How Qatar’s transport system is coping with huge influx of fans

Inside the driver-less Doha Metro train

What you need to know:

  • Doha Metro, considered one of the most modern in the world, employs Kenyans as attendants
  • Doha Metro recorded a surge in commuter use last week, with 2,351,244 passengers being transported on its three lines - red, blue and gold

In Doha

Qatar can feel proud that its massive investment in transport is bearing fruits with the underground metro system and array of road networks ably coping with transport demands of hundreds of thousands of fans daily entering the tiny Gulf start for the 2022 Fifa World Cup.

The Doha Metro, as it is officially known, recorded a surge in commuter use last week culminating in 2,351,244 passengers being transported on its three lines - red, blue and gold, which have a combined length of about 76 km, and 37 stations
This is according to a report in the official Qatar News Agency.

The Qatar Railways Company reported that the total number of metro users on the opening day of the World Cup on November 20 was 544,962 with a majority using the red line that terminates at Lusail, about 20 kilometres north of Doha.

The total users of the Lusail Tram that takes passengers to the Lusail Stadium and Al Bayt Stadium was 91,719. The tournament opener between hosts Qatar and the Netherlands was played at the Al Bayt Stadium.

I experienced first hand the efficiency of the Doha Rail on Thursday night when I was caught up by the rush of thousands of fans from the Portugal versus Ghana game played at Stadium 974 in the Ras Bu Abboud area.

The crowd suddenly built up as they reached the rail station from the stadium but thinned out in minutes and were soon no more thanks to the efficiency of Qatar’s railway transport as they were rapidly swallowed and ferried by the trains.

Trains arrive at two minutes intervals and can travel at speeds of over 100km. The Doha Rail trains are driverless. The Doha Metro is considered one of the most modern in the world.

The stations are spick and span, with attendants, many Kenyans, at hand to direct passengers where to go.

One particular Kenyan worker has become popular at the Souk Waqif station where, using a bullhorn, he directs people to the metro. "Metro, metro, hakuna matata” he bellows, much to the amusement of the pedestrians who can't help taking pictures of him.

All visitors in Qatar for the World Cup are allowed to use public transport for free as long as they have a Hayya card, a mandatory entry requirement, that acts as a visa, for the period the tournament will take place.

Qataris and residents of the country are charged Qatar Riyals (QR) 2 (about Sh67) per journey. However, purchase of trips is through a rechargeable card. The card costs QR10 (Sh336). No matter how many trips one makes a passenger can only be charged a maximum of QR6 (Sh201).

The metro closes at 3am and opens at 6am.

According to the Qatari Ministry of Transport, a total of 10,003 public bus trips were conducted on Wednesday, transporting 181,210 passengers. The bus services connect the metro stations and the World Cup venues.
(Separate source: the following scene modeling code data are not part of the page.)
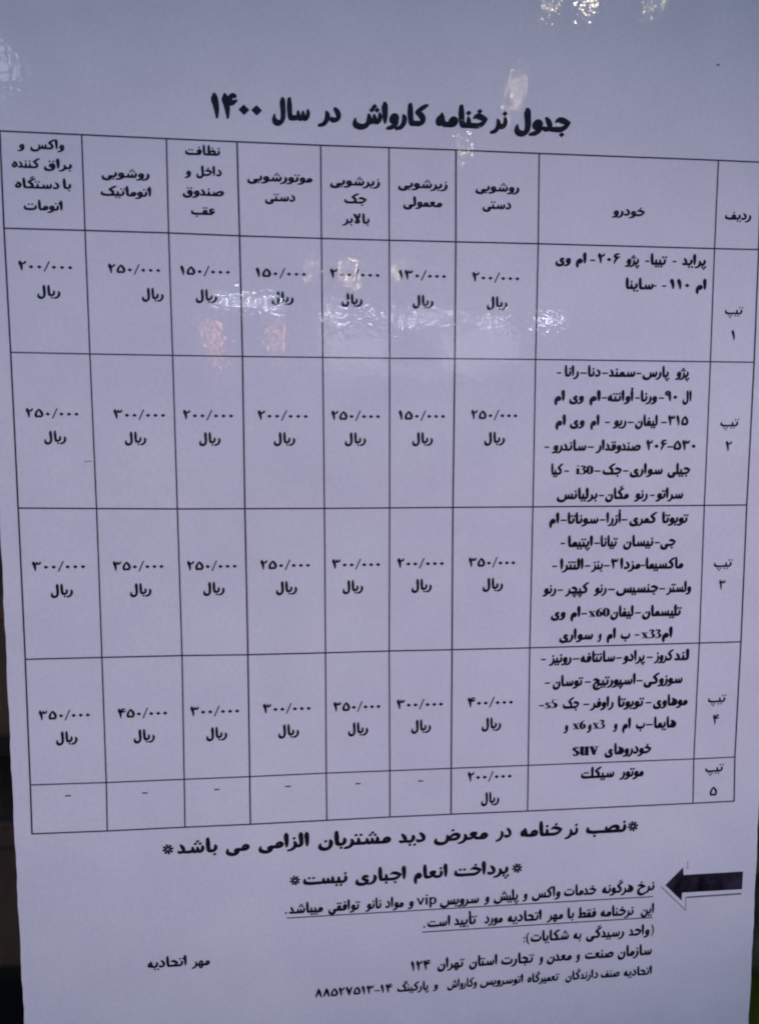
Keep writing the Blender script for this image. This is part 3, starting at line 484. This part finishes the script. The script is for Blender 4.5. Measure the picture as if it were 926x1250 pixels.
  ('نانو', -4.27, 0.38, -114.01, 0.3028), ('توافقی', -14.88, -5.68, -114.0, 0.3017), ('میباشد', -25.97, -16.3, -114.06, 0.3003), ('.', -27.15, -26.46, -114.11, 0.2995),
  ('{~vip}', 10.57, 16.36, -113.99, 0.3249), ('این', 77.85, 81.97, -120.62, 0.3105), ('نرخنامه', 65.46, 75.68, -120.69, 0.3093), ('فقط', 58.58, 64.23, -120.64, 0.3081),
  ('با', 55.34, 57.48, -120.61, 0.3074), ('مهر', 49.11, 54.15, -120.62, 0.3068), ('اتحادیه', 37.37, 47.63, -120.62, 0.3055), ('مورد', 30.53, 36.02, -120.6, 0.3043),
  ('تأیید', 21.55, 28.34, -120.58, 0.3032), ('است', 13.7, 20.42, -120.64, 0.3022), ('.', 12.41, 13.13, -120.88, 0.3017), ('(', 81.28, 82.13, -127.37, 0.3126),
  ('واحد', 74.36, 80.82, -127.27, 0.312), ('رسیدگی', 61.22, 72.99, -127.26, 0.3106), ('به', 57.36, 59.86, -127.23, 0.3095), ('شکایات', 44.41, 56.04, -127.2, 0.3083),
  (')', 43.01, 44.02, -127.48, 0.3075), (':', 42.22, 42.64, -127.41, 0.3073), ('سازمان', 71.13, 81.75, -133.68, 0.3188), ('صنعت', 61.05, 69.91, -133.74, 0.3173),
  ('و', 58.19, 59.57, -133.82, 0.3164), ('معدن', 49.45, 57.11, -133.8, 0.3157), ('و', 47.01, 48.35, -133.83, 0.3149), ('تجارت', 35.66, 45.67, -133.81, 0.314),
  ('استان', 26.08, 34.53, -133.77, 0.3125), ('تهران', 16.68, 24.77, -133.77, 0.3112), ('{۱۲۴}', 8.9, 14.73, -134.12, 0.3101), ('اتحادیه', 73.18, 81.97, -140.12, 0.2682),
  ('صنف', 66.11, 72.0, -140.1, 0.2672), ('دارندگان', 55.23, 65.31, -140.15, 0.2662), ('تعمیرگاه', 43.65, 53.4, -140.1, 0.2649), ('اتوسرویس', 29.4, 42.43, -140.08, 0.2634),
  ('وکارواش', 19.66, 28.55, -140.16, 0.2621), ('و', 15.38, 16.94, -140.1, 0.2612), ('پارکینگ', 4.89, 14.3, -140.19, 0.2604), ('{۸۸۵۲۷۵۱۳-۱۴}', -18.8, 3.57, -140.36, 0.2686),
 ],
 'stamp_caption': [
  ('مهر', -53.42, -48.26, -127.99, 0.295), ('اتحادیه', -65.47, -54.66, -127.75, 0.2937),
 ],
}
EX = {'arrow': [(85.22, -112.19), (90.57, -106.86), (90.74, -109.29), (109.4, -109.21), (109.38, -114.82), (90.55, -114.87), (90.44, -117.43)], 'sh1': [(84.04, -112.74), (91.87, -120.55)], 'sh2': [(91.63, -116.43), (91.87, -120.55)], 'sh3': [(91.84, -116.42), (109.13, -116.24)], 'sh4': [(91.88, -104.98), (91.98, -107.63)], 'u1': [(-26.62, -115.59), (81.47, -115.6)], 'u2': [(12.13, -122.4), (81.54, -122.17)], 'speck': [(91.73, 120.37), (-77.32, 13.61), (-75.45, 13.82)]}
LAMPS = {'cool_0': ([-440.1, 803.2, -2351.0], [-0.1621, 0.2989, -0.9404]), 'cool_1': ([-43.3, 780.0, -2392.0], [-0.0126, 0.2905, -0.9568]), 'cool_2': ([104.9, 781.9, -2389.2], [0.0433, 0.2912, -0.9557]), 'cool_3': ([382.2, 765.8, -2367.7], [0.1478, 0.2849, -0.9471]), 'cool_4': ([677.0, 747.7, -2313.0], [0.2586, 0.2777, -0.9252]), 'cool_5': ([925.8, 730.8, -2240.3], [0.3516, 0.2709, -0.8961]), 'warm_0': ([740.0, 1696.9, -1823.4], [0.2779, 0.6252, -0.7294]), 'warm_1': ([859.9, 1675.4, -1796.2], [0.322, 0.6165, -0.7185]), 'warm_2': ([1057.1, 1633.0, -1741.8], [0.3941, 0.5994, -0.6967]), 'warm_3': ([658.9, 1496.0, -1985.7], [0.2493, 0.5541, -0.7943]), 'warm_4': ([492.4, 1374.1, -2097.8], [0.188, 0.5105, -0.8391]), 'warm_5': ([-158.3, 960.1, -2330.2], [-0.0558, 0.3579, -0.9321]), 'warm_6': ([25.3, 946.4, -2339.0], [0.0133, 0.3528, -0.9356]), 'warm_7': ([250.1, 978.7, -2314.9], [0.0979, 0.3647, -0.926]), 'orange_0': ([-579.9, 512.3, -2395.1], [-0.215, 0.1895, -0.958]), 'orange_1': ([-319.4, 523.4, -2435.1], [-0.1168, 0.1939, -0.974]), 'orange_2': ([-606.4, 637.1, -2363.2], [-0.2248, 0.2364, -0.9453]), 'orange_3': ([-332.8, 652.3, -2406.3], [-0.1218, 0.2424, -0.9625]), 'pale_0': ([40.1, 626.3, -2430.9], [0.0189, 0.2327, -0.9724]), 'pale_1': ([631.6, 631.6, -2354.1], [0.2418, 0.2343, -0.9416]), 'pale_2': ([314.3, 523.0, -2433.5], [0.1224, 0.1937, -0.9734]), 'pale_3': ([-1161.9, 1414.5, -1847.3], [-0.4273, 0.521, -0.7389])}
LAMPSPEC = {'cool': [('cool_0', 0.28, 0.007, 60, 'long cool white tube lamp, leftmost of the lamp row mirrored across the first price row'), ('cool_1', 0.13, 0.007, 48, 'short cool white tube lamp mirrored between the fourth and fifth price columns'), ('cool_2', 0.06, 0.007, 34, 'small dim white tube lamp mirrored at the fifth price column'), ('cool_3', 0.34, 0.007, 30, 'cool white tube lamp mirrored below the sixth price column'), ('cool_4', 0.14, 0.007, 30, 'faint cool white tube lamp mirrored below the seventh price column'), ('cool_5', 0.1, 0.018, 26, 'cool white tube lamp, rightmost of the lamp row, mirrored in the vehicle column')], 'warm': [('warm_0', 0.01, 0.04, 60, 'warm lamp mirrored at the top edge, left of the brightest one'), ('warm_1', 0.014, 0.045, 80, 'brightest warm lamp mirrored at the top edge of the sheet'), ('warm_2', 0.012, 0.012, 90, 'small warm lamp mirrored at the top edge, nearest the right corner'), ('warm_3', 0.005, 0.06, 80, 'warm lamp mirrored just above the heading'), ('warm_4', 0.03, 0.008, 50, 'pale warm lamp mirrored on the top rule below the heading'), ('warm_5', 0.006, 0.05, 90, 'warm lamp mirrored over the fourth price of the first row'), ('warm_6', 0.006, 0.07, 95, 'warm lamp mirrored over the fifth price of the first row'), ('warm_7', 0.008, 0.02, 90, 'warm lamp mirrored above the sixth price of the first row')], 'orange': [('orange_0', 0.03, 0.008, 30, 'small orange lamp mirrored just under the rule below the left orange streak'), ('orange_1', 0.03, 0.008, 30, 'small orange lamp mirrored just under the rule below the right orange streak'), ('orange_2', 0.018, 0.12, 14, 'orange lamp mirrored in the third column, left one of two orange streaks'), ('orange_3', 0.022, 0.12, 11, 'orange lamp mirrored in the fourth column, right one of two orange streaks')], 'pale': [('pale_0', 0.3, 0.13, 1.9, 'left one of the two short dim bluish panels added for a haze mirrored under the tube lamps'), ('pale_1', 0.34, 0.14, 1.8, 'right one of the two short dim bluish panels added for a haze mirrored under the tube lamps'), ('pale_2', 0.85, 0.05, 1.1, 'long low bluish panel mirrored just under the rule below the first price row'), ('pale_3', 0.1, 0.09, 2.6, 'small round bluish lamp mirrored at the left edge above the table')]}

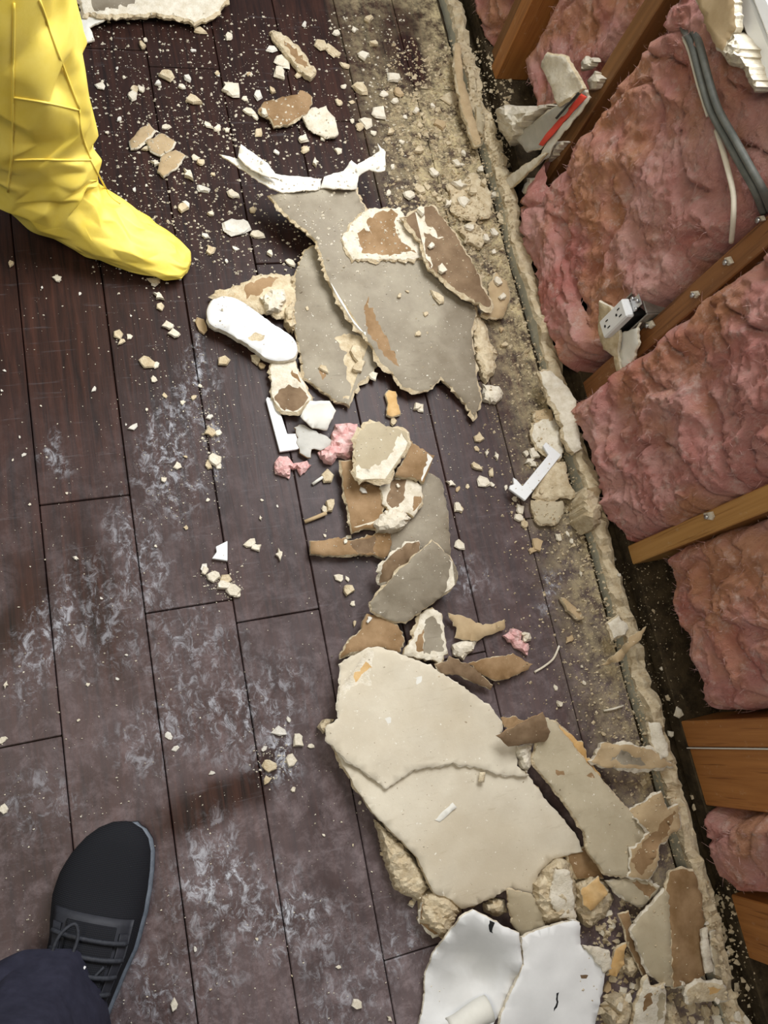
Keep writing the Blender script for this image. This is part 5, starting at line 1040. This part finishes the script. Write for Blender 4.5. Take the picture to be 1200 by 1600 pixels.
for o, px, py, sz, mt in ALLCH:
    nm, lx, ly = min(LAND, key=lambda L: (L[1] - px) ** 2 + (L[2] - py) ** 2)
    dx, dy = px - lx, py - ly
    d = ('left of' if dx < 0 else 'right of') if abs(dx) > 2 * abs(dy) else ('above' if dy < 0 else 'below') if abs(dy) > 2 * abs(dx) else ('up-left of' if dx < 0 and dy < 0 else 'up-right of' if dy < 0 else 'down-left of' if dx < 0 else 'down-right of')
    size = 'tiny' if sz < 9 else 'small' if sz < 17 else 'middling' if sz < 27 else 'large'
    colr = {'white': 'white', 'gypsum_white': 'pale cream', 'gypsum': 'cream', 'tan': 'tan'}[mt]
    byl.setdefault(f'{size} {colr} plaster crumb {d} {nm}', []).append((math.hypot(dx, dy), o))
for lb_, l in byl.items():
    l.sort(key=lambda q: q[0])
    for k, (_, o) in enumerate(l):
        o['label'] = lb_ if len(l) == 1 else lb_ + (', nearest to it', ', second nearest', ', third nearest', ', fourth nearest', ', fifth nearest')[min(k, 4)]

# ================================================================== FINE SPECKS (beyond counting)
def specks(name, label, spots, mat):
    vs, fs = [], []
    for (px, py, s) in spots:
        p = drop(px, py)
        if p.x > 1.02: continue
        if name == 'plaster_grit' and p.z > .018 and p.x < .86 and rc_.random() < (1 if s > .006 else .75): continue
        a = rc_.uniform(0, 6.28); e = rc_.uniform(.5, 1); hh = s * rc_.uniform(.3, .7); k = len(vs); m = 4
        for j in range(m):
            t = a + j * 6.283 / m + rc_.uniform(-.4, .4); r = s * rc_.uniform(.35, .65)
            vs.append((p.x + math.cos(t) * r, p.y + math.sin(t) * r * e, p.z + .0002))
        vs.append((p.x + rc_.uniform(-.2, .2) * s, p.y + rc_.uniform(-.2, .2) * s, p.z + hh))
        for j in range(m): fs.append([k + j, k + (j + 1) % m, k + 4])
    tag(mk(name, vs, fs, mat), label, 'plaster dust', kind='stuff')
def pick(n, fn, s0, s1, pw=2.5):
    out = []
    while len(out) < n:
        x, y = fn()
        out.append((x, y, s0 + (s1 - s0) * rc_.random() ** pw))
    return out
U = rc_.uniform
def gauss(cx_, cy_, sx_, sy_): return lambda: (rc_.gauss(cx_, sx_), rc_.gauss(cy_, sy_))
def nearwall(spread, y0=80, y1=1350):
    def f():
        y = U(y0, y1); xw = 790 + (y - 370) * .296
        return xw - abs(rc_.gauss(0, spread)), y
    return f
sp = pick(3200, lambda: (U(140, 640), U(20, 430)), .0012, .0085, 3.2) + pick(1100, gauss(300, 250, 90, 110), .0012, .009, 3) + pick(1700, lambda: (U(0, 700), U(400, 1600)), .0010, .0042, 3)
sp += pick(110, gauss(345, 910, 16, 14), .002, .006) + pick(160, gauss(330, 690, 12, 40), .0015, .006) + pick(90, gauss(425, 1190, 14, 22), .002, .006) + pick(120, gauss(265, 770, 22, 30), .001, .004) + pick(350, gauss(290, 600, 50, 70), .001, .004)
sp += pick(260, lambda: (U(480, 760), U(280, 600)), .0012, .004, 2) + pick(200, lambda: (U(540, 900), U(1020, 1400)), .0008, .0025, 2) + pick(260, lambda: (U(540, 720), U(640, 900)), .001, .004, 2) + pick(14, lambda: (U(150, 240), U(1300, 1500)), .002, .004)
specks('plaster_specks', 'fine white plaster specks strewn over the dark planks and boards', sp, 'gypsum_white')
sp = pick(4200, nearwall(60), .0015, .009) + pick(3200, lambda: (U(600, 800), U(60, 430)), .0015, .013, 3) + pick(1100, nearwall(130, 400, 1150), .001, .005) + pick(700, lambda: (U(900, 1180), U(1380, 1600)), .002, .010, 2) + pick(500, lambda: (U(960, 1060), U(880, 1120)), .001, .005)
sp += pick(520, lambda: (U(640, 800), U(90, 430)), .006, .018, 1.8) + pick(260, lambda: (U(930, 1170), U(1400, 1600)), .007, .022, 1.6) + pick(160, nearwall(28, 430, 1300), .006, .016, 1.8)
specks('plaster_grit', 'cream plaster grit banked along the foot of the opened wall', sp, 'gypsum')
Public bus transport company, Mosalat, has deployed 4,000 buses to transport fans in the tournament. They cannot be missed on the road in their violet shade with "World Cup Qatar 2022" emblazoned on their bodies.

"We bought all these buses for the World Cup and have had no issues so far. We are coping well," said Kenyan Ken Atunga, an operation supervisor with Mosalat.

Interestingly, even with the influx of visitors, traffic snarl-ups are an exception rather than rule on the Qatari roads.